The boy, Richard Wilding, was permanently excluded from Glaisdale school in February after he threatened both another pupil and a member of staff. However, the decision was overturned by an appeals panel and now staff at the school say they will not accept him back.

They say Richard, who has both learning difficulties and behavioural problems, was disruptive over a long period and was involved in more than 30 separate incidents between September 1995 and February this year. In January, he was excluded for five days, during which time he twice returned to the school, only to be removed by the police.

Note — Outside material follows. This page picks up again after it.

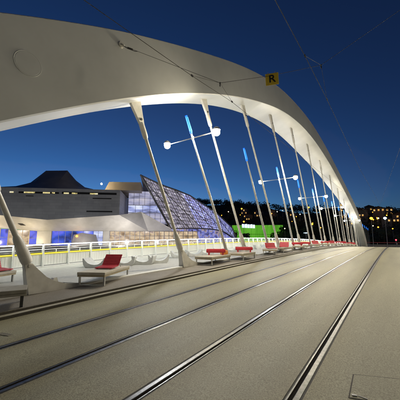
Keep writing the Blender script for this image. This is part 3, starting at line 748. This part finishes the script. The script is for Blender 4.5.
for u0, u1, z1 in [(7.7, 11.7, 4.0), (26.7, 28.5, 4.1)]:
    mb = MB(); mb.prism([F(u0, 5.9, -.3), F(u1, 5.9, -.3), F(u1, 5.9, z1), F(u0, 5.9, z1)], Dv * .6)
    mpart(mb, 'pier', M['soffit'])
mb = MB(); mb.prism([F(17.6, 5.6, -.3), F(18.2, 5.6, 2.9), F(20.5, 5.6, 3.5), F(24.6, 5.6, 2.9), F(25.6, 5.6, -.3)], Dv * .4); mpart(mb, 'entrance_canopy', M['roofdark'])
mb = MB(); mb.sphere(F(19.2, 5.3, 2.5), .35, 1); mpart(mb, 'orange_lamp', M['sodium'])
# beige attic box and glass band beside the grey body
mb = MB(); mb.prism([F(26.5, 6, 17.0), F(37.6, 6, 17.0), F(37.6, 6, 19.75), F(27.7, 6, 19.6)], Dv * 18); mpart(mb, 'attic_box', M['beige'])
mb = MB(); mb.sphere(F(26.2, 2.5, 18.2), .28, 2); mpart(mb, 'roof_lamp', M['g_roof'])
glazed(33.2, 47.6, 13.0, 17.7, 11.5, M['g_pale'], 'pale_glazing', 8, 2, .06)
glazed(33.2, 47.6, 10.4, 12.9, 11.5, M['g_white'], 'white_glazing', 6, 1, .06)
glazed(33.2, 47.6, 6.5, 10.3, 11.5, M['g_pale'], 'pale_glazing', 8, 2, .06)
# glass lattice hall
ridge = [(-62.2, 54.6, 21.1), (-62.3, 58.7, 20.4), (-61, 64.3, 19.0), (-60, 69.6, 18.2), (-58.8, 75.2, 17.0), (-57.4, 82.7, 14.0), (-56.7, 88.5, 12.1), (-55.3, 99.5, 6.1), (-55, 103.5, .8)]
base = [(-60.2, 66.3, 5.1), (-59.2, 71.0, 5.2), (-58.4, 75.5, 5.3), (-57.7, 80.5, 5.4), (-57, 85, 5.3), (-56.3, 90, 5.0), (-55.9, 94.5, 4.2), (-55.2, 99.5, 2.2), (-55, 103.6, -.3)]
def samp(t_, s):
    s = max(0., min(1., s)) * (len(t_) - 1); i = min(int(s), len(t_) - 2); return Vector(t_[i]).lerp(Vector(t_[i + 1]), s - i)
NS, NT = 36, 11
def lat(s, t): # t=0 ridge, 1 base; courses lean
    return samp(ridge, s).lerp(samp(base, s), t)
for i0, i1, gm in ((0, 15, 'g_dusky'), (15, 23, 'g_purple'), (23, NS, 'g_lavender')):
    mb = MB(); mb.grid([[lat(i / NS - .06 * (j / NT) * (1 if 0 < i < NS else 0), j / NT) for j in range(NT + 1)] for i in range(i0, i1 + 1)]); gl = mpart(mb, 'lattice_glass', M[gm])
mb = MB(); off = Vector((.28, -.12, .05))
for i in range(NS + 1): mb.path([lat(i / NS - .06 * (j / NT), j / NT) + off for j in range(NT + 1)], .15 if i % 4 == 0 else .08, 4)
for j in range(NT + 1): mb.path([lat(i / NS, j / NT) + off for i in range(NS + 1)], .17 if j in (0, NT) else .08, 4)
for i in range(0, NS - 7, 6): mb.path([lat((i + 8 * j / NT) / NS, j / NT) + off for j in range(NT + 1)], .15, 4)
mpart(mb, 'lattice_frame', M['lattice'])
mb = MB(); mb.path([Vector(ridge[0]) + off, Vector(base[0]) + off], .34, 6); mb.path([Vector(p) + Vector((0, 0, .1)) for p in ridge], .28, 6); mpart(mb, 'edge_beam', M['roofdark'])
# left cheek (open dark side), back slope and lower glass skirt
bkr = [Vector(p) + Dv * 22 + Vector((0, 0, -3 if p[2] > 4 else 0)) for p in ridge]
mb = MB(); mb.grid([[Vector(p) for p in ridge], bkr]); mpart(mb, 'back_roof', M['roofdark'])
skirt = [(x - 1.2, y + .4, -.35) for x, y, z in base]
mb = MB(); mb.grid([[lat(i / NS, 1.) + Vector((-.7, .3, -.1)) for i in range(NS)], [samp(skirt, i / NS) + Vector((0, 0, 0)) for i in range(NS)]]); mpart(mb, 'skirt_glass', M['g_deepblue'])
mb = MB()
mb.path([lat(i / NS, 1.) + Vector((-.45, .1, -.1)) for i in range(NS)], .07, 4)
for i in range(0, NS, 2): mb.tube(lat(i / NS, 1.) + Vector((-.45, .1, -.1)), samp(skirt, i / NS) + Vector((.25, -.1, 0)), .07, .07, 4)
mpart(mb, 'skirt_mullion', M['lattice'])
# ground floods washing the underside, then three unseen fill lights added for the facade
for u, v, z, e, c in [(-20, 1, .6, 2300, (1, .83, .56)), (-5, 2, .6, 2200, (1, .83, .56)), (7, 1, .6, 1700, (1, .83, .56)), (20, 1, .6, 1000, (1, .88, .74)), (33, 0, .6, 2600, (.95, .88, .82)), (43, -3, .6, 900, (.85, .82, 1.)), (-10, -22, 5, 1750, (.95, .95, .95)), (14, -22, 5, 1800, (.93, .95, .98)), (38, -20, 5, 900, (.95, .93, 1.))]:
    ld = bpy.data.lights.new('flood_fill', 'POINT'); ld.energy = e * KE; ld.color = c; ld.shadow_soft_size = .3
    lo = bpy.data.objects.new('flood_fill_light', ld); COL.objects.link(lo); lo.location = F(u, v, z)

# ---------------------------------------------------------------- green lit building
gb = empty('green_building', (-90, 215, -2.7)); tag(gb, 'low green lit building with a white sign at its top left', 'building')
a, b_ = Vector((-90, 162, 0)), Vector((-79, 233, 0))
dg = (b_ - a).normalized(); ng = Vector((-dg.y, dg.x, 0))
def Gp(u, v, z): return a + dg * u + ng * v + Vector((0, 0, z)) - gb.location
Lg = (b_ - a).length
mb = MB(); mb.prism([Gp(0, 0, -2.7), Gp(Lg, 0, -2.7), Gp(Lg, 0, 13.3), Gp(0, 0, 10.7)], ng * 22); mb.build('wall', M['roofdark'], gb)
for k in range(9):
    u0, u1 = Lg * k / 9 + .15, Lg * (k + 1) / 9 - .15
    mb = MB(); zt = lambda u: 10.5 + 2.6 * u / Lg
    mb.prism([Gp(u0, -.15, -1.2), Gp(u1, -.15, -1.2), Gp(u1, -.15, zt(u1)), Gp(u0, -.15, zt(u0))], -ng * .12); lp = mb.build('glow_panel', M['g_green'], gb)
    mb = MB()
    for q in range(4):
        u = lerp(u0, u1, (q + .5) / 4); mb.prism([Gp(u - .06, -.27, -1.2), Gp(u + .06, -.27, -1.2), Gp(u + .06, -.27, zt(u) - .02), Gp(u - .06, -.27, zt(u) - .02)], -ng * .22)
    mb.prism([Gp(u0, -.27, 4.6), Gp(u1, -.27, 4.6), Gp(u1, -.27, 4.8), Gp(u0, -.27, 4.8)], -ng * .14)
    mb.build('fin', M['gfin'], lp)
mb = MB()
for k in range(5):
    u = 11 + 3.4 * k; mb.prism([Gp(u, -.4, 9.2), Gp(u + 2.6, -.4, 9.2), Gp(u + 2.6, -.4, 11.8 + .3 * (k % 2)), Gp(u, -.4, 11.8)], -ng * .2)
mb.build('lit_sign', M['g_sign'], gb)

# ---------------------------------------------------------------- street lamps, houses, signals beyond the bridge
def lamp(x, y, z0, z1, m, label, r=.45, pole='mast', flat=False):
    root = empty('street_lamp', (x, y, z0)); h = z1 - z0
    mb = MB(); mb.path([(0, 0, 0), (0, 0, h * .5), (0, 0, h - .1)], [.14, .11, .07], 8); mb.build('pole', M[pole], root)
    mb = MB()
    if flat: mb.lathe((0, 0, h), [(.2, -.15), (1.1, .0), (1.1, .12), (.15, .25)], 14)
    else: mb.lathe((0, 0, h), [(.12, -r), (r, -.1), (r * .8, r * .5), (.1, r * .8)], 10)
    mb.build('lamp_globe', M[m], root, 50); return tag(root, label, 'street lamp', 'street lamps beyond the bridge')
lamp(-3.0, 150, zd(150), 11.0, 'g_sign', 'tall pole with a pale white lamp right of the arch foot', .75)
lamp(-8.4, 150.5, zd(150), 11.2, 'sodium', 'tall pole with an orange lamp just right of the arch foot', .7)
lamp(-33.3, 130, -.6, 4.2, 'g_sign', 'short post with a flat white disc lamp beyond the railing', .5, 'mast', True)
lamp(-30.4, 130.5, -.6, 8.3, 'sodium', 'orange street lamp seen between the far hangers', .4)
lamp(-84, 168, -2.7, 13.2, 'sodium', 'orange street lamp before the green building', .6)
lamp(-58, 240, hz(-58, 240), 28, 'sodium', 'orange hillside lamp above the right end of the green building', .7)
lamp(-118, 232, hz(-118, 232), 30, 'sodium', 'orange hillside lamp above the left end of the green building', .8)
rl_ = random.Random(11)
for nm, grp, pts in (('small light among the dark trees right of the arch', 'hillside lights right of the arch', [(rl_.uniform(-34, 14), rl_.uniform(215, 262)) for _ in range(20)]),
                     ('small light among the dark trees above the green building', 'hillside lights above the green building', [(rl_.uniform(-150, -80), rl_.uniform(240, 275)) for _ in range(11)]),
                     ('small light among the dark trees behind the far hangers', 'hillside lights behind the hangers', [(rl_.uniform(-75, -38), rl_.uniform(212, 262)) for _ in range(8)])):
    for (x, y) in pts:
        wm = rl_.random() < .7; hh = rl_.uniform(7, 9.5)
        lamp(x, y, hz(x, y), hz(x, y) + hh, 'sodium' if wm else 'g_warmlamp', nm, rl_.uniform(.25, .5))['group'] = grp
sgl = empty('tram_signal', (.3, 149.5, zd(150))); tag(sgl, 'glowing red tram signal on a post at the right edge', 'signal')
mb = MB(); mb.tube((0, 0, 0), (0, 0, 3.2), .08, .08, 8); mb.build('post', M['mast'], sgl)
mb = MB(); mb.box((0, .12, 3.6), (.5, .2, 1.3), None, 0, .04); mb.build('signal_head', M['black'], sgl)
mb = MB(); mb.lathe((0, -.06, 3.7), [(.30, 0), (.26, .10), (.1, .16)], 14, 0, (0, -1, 0)); mb.build('red_lens', M['redlamp'], sgl, 60)
mb = MB(); mb.tube((0, 0, 0), (0, 0, 1.3), .06, .06, 8); mb.box((0, -.05, 2.4), (1.0, .12, 2.2), None, 0, .03); o = mb.build('red_barrier_board', M['red']); o.location = (-12.6, 150.2, zd(150)); tag(o, 'upright red board at the foot of the arch', 'board')
gr = empty('tail_light_rail', (-5, 154, -2.7)); tag(gr, 'long red bar in place of tail light trails at the bridge end', 'light trail bar')  # added red rail, wall and posts in place of tail light streaks
mb = MB(); mb.box((0, 0, 2.45), (44, .1, .28)); mb.build('beam', M['red'], gr)
mb = MB(); mb.box((0, .1, .8), (44, .3, 1.6)); mb.build('low_wall', M['concrete'], gr)
for k in range(12):
    mb = MB(); mb.box((-21 + 3.8 * k, .06, 1.9), (.12, .1, 1.1)); mb.build('post', M['mast'], gr)
hs = [(-33, 262), (-28, 276), (-21, 258), (-15, 281), (-9, 264), (-2, 279), (4, 256), (10, 275), (-36, 283), (-4, 246), (12, 288), (-17, 290), (18, 264), (-120, 250), (-112, 258), (-129, 262), (-98, 262), (-76, 256)]
def house(x, y, w_, d_, h, seed, label):
    rg = random.Random(seed); z = hz(x, y) + 1.0; root = empty('hillside_house', (x, y, z))
    mb = MB(); mb.box((0, 0, h / 2 - 2), (w_, d_, h + 4)); mb.build('wall', M['housewall'], root)
    mb = MB(); mb.prism([(-w_ / 2 - .4, -d_ / 2 - .4, h + .02), (w_ / 2 + .4, -d_ / 2 - .4, h + .02), (0, -d_ / 2 - .4, h + w_ * .22)], (0, d_ + .8, 0)); mb.build('roof', M['houseroof'], root)
    nw = int(w_ / 2.2); fl = int(h / 2.9)
    for f_ in range(fl):
        for k in range(nw):
            if rg.random() < .62: continue
            u = -w_ / 2 + w_ * (k + .5) / nw; mb = MB(); mb.box((u, -d_ / 2 - .03, 1.5 + 2.9 * f_), (1.15, .1, 1.35)); mb.build('window', M['g_house'], root)
    tag(root, label, 'house', 'lit houses on the hill')
hl = 'low on the slope,high near the ridge'.split(',')
for i, (x, y) in enumerate(hs):
    rg = random.Random(i + 50)
    house(x, y, rg.uniform(5.5, 9), rg.uniform(6, 8), rg.choice([5.8, 5.8, 8.7]) if i < 13 else 5.8, i,
          ('%s lit house from the left on the hill above the green building' % ORD[i - 13]) if i >= 13 else '%s lit house from the left on the hill right of the arch' % ORD[sorted(range(13), key=lambda q: hs[q][0] / hs[q][1]).index(i)])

Members of the National Association of Schoolmasters Union of Women Teachers (NASUWT), to which 20 of the 38 staff at the school belong, say they will begin an indefinite strike on Friday if he is not permanently removed from the school.

The union says the local authority referred to his exclusion as "a reasonable course of action," bearing in mind the boy's history of disruption. However, an independent appeals panel decided that he should be returned to school.

Since then he has been kept separate from other pupils, supervised by the head teacher.

The NASUWT has been involved in an increasing number of disputes over disruptive pupils, and has called for more special units to be opened to deal with them.

Its members have voted for all-out strikes on two previous occasions, one involving a disruptive primary school pupil in Birmingham and the other at the Bishop of Llandaff school in South Glamorgan, where staff refused to teach a group of boys who had sexually assaulted a girl.

Nigel de Gruchy, the union's general secretary, said that in this case it had not been able to find any solution.

"This boy has been disruptive over a long period of time. We won't have him back. The demand that NASUWT members should put themselves and the other children at risk through accepting this unruly boy back in their classes is unreasonable," he said.

The boy's mother, Rita Wilding, has said she is considering legal action in order to get him back into school properly and that he is distressed by being kept apart from other pupils.

"He cries before he goes to school and he cries when he gets home. I know he has problems but this is no way to treat him," she said.

A spokesman for Nottinghamshire County Council said it was doing all it could to find a solution to the problem.

"The county council's education department is now working with the head teacher to find a solution which meets the educational needs of the pupil and at the same time addresses the concerns of the teachers," he said.